Will you, and must you have “Pauline”? If I could pray you to revoke that decision! For it is altogether foolish and not boylike—and I shall, I confess, hate the notion of running over it—yet commented it must be,—more than mere correction! I was unluckily precocious—but I had rather you saw real infantine efforts .. (verses at six years old,—and drawings still earlier) [3] —than this ambiguous, feverish—. Why not wait? When you speak of the “Bookseller”—I smile, in glorious security—having a whole bale of sheets at the house-top: he never knew my name even!—and I withdrew these after a very little time.

And now—here is a vexation: may I be with you (for this once) next Monday, at two instead of three o’clock? Forster’s business with the new Paper obliges him, he says, to restrict his choice of days to Monday next [4] —and give up my part of Monday—I will never for fifty Forsters .. now, sweet, mind that! Monday is no common day, but leads to a Saturday .. and if, as I ask, I get leave to call at 2—and to stay till 3½—though I then lose nearly half an hour—yet all will be comparatively well. If there is any difficulty—one word and I re-appoint our party, his and mine,—for the day the paper breaks down—not so long to wait, it strikes me!

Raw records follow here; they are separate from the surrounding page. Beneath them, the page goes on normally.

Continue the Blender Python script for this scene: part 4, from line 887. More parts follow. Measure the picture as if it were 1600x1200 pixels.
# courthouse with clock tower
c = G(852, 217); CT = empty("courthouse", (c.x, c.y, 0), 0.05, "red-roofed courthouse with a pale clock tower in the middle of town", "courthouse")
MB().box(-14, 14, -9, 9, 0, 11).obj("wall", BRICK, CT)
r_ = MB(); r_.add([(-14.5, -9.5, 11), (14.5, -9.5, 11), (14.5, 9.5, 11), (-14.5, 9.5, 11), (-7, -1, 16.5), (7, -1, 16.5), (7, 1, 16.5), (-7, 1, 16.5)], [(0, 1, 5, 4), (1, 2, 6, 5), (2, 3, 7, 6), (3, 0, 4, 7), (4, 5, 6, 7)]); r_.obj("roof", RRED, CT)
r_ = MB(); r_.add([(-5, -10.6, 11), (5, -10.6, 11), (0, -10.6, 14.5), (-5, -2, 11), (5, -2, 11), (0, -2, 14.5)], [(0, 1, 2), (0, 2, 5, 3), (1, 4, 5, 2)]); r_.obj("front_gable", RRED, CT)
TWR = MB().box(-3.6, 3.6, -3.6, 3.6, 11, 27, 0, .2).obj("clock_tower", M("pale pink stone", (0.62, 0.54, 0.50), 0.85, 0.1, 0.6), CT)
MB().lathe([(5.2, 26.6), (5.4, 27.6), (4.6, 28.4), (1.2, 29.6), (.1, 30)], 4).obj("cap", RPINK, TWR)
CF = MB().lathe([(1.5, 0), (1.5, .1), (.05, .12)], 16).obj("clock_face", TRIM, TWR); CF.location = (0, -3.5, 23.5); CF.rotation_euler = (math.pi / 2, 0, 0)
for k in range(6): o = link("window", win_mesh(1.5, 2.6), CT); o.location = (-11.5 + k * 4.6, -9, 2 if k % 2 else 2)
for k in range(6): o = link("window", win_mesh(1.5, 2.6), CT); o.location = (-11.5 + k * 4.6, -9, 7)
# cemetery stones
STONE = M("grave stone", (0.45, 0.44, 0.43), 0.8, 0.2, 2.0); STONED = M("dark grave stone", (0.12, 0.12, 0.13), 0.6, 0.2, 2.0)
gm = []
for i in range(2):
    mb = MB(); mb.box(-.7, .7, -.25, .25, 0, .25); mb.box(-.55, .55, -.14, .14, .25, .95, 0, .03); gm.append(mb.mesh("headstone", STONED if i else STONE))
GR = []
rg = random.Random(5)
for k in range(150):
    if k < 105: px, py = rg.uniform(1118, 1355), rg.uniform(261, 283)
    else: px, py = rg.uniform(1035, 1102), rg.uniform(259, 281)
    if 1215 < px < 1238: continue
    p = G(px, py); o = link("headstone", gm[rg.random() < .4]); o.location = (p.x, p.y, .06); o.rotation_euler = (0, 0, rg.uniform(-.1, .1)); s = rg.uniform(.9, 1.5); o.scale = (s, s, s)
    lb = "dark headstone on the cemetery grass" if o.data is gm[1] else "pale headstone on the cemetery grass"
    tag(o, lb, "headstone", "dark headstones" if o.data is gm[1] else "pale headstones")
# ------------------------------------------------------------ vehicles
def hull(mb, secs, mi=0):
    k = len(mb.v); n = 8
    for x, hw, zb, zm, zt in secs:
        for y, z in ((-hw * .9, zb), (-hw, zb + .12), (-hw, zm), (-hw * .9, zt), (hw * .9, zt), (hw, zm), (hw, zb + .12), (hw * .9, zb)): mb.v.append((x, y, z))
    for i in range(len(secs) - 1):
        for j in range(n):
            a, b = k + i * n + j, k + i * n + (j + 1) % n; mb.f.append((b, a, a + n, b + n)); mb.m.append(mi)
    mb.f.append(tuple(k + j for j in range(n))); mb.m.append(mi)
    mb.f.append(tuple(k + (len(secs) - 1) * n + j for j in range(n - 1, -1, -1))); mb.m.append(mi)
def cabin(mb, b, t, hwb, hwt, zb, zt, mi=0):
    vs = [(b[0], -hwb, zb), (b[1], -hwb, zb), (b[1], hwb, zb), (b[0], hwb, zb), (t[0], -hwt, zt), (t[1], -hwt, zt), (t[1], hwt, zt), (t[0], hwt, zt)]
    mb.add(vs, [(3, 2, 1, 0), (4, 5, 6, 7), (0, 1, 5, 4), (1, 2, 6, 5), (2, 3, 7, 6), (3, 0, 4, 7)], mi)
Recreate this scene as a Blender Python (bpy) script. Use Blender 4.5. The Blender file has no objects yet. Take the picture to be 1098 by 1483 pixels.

Now, bless you, my precious Ba– I am your own.

—your own RB

Address: Miss Barrett, / 50 Wimpole St.

Postmark: 8NT8 JA15 1846 B.

Docket, in EBB’s hand: 99.

Publication: RB-EBB, pp. 388–390.

Manuscript: Wellesley College.

1. The bracketed passage is interpolated above the line.

2. The Raven and Other Poems; in letter 2167, EBB had told RB she had received it.

3. A sketchbook, inscribed by RB, Sr.: “Sketches by R. Browning, author of Paracelsus, etc., when a child,” was sold as lot 173 in Browning Collections (see Reconstruction, H56).

4. The Daily News; see letter 2105, note 9.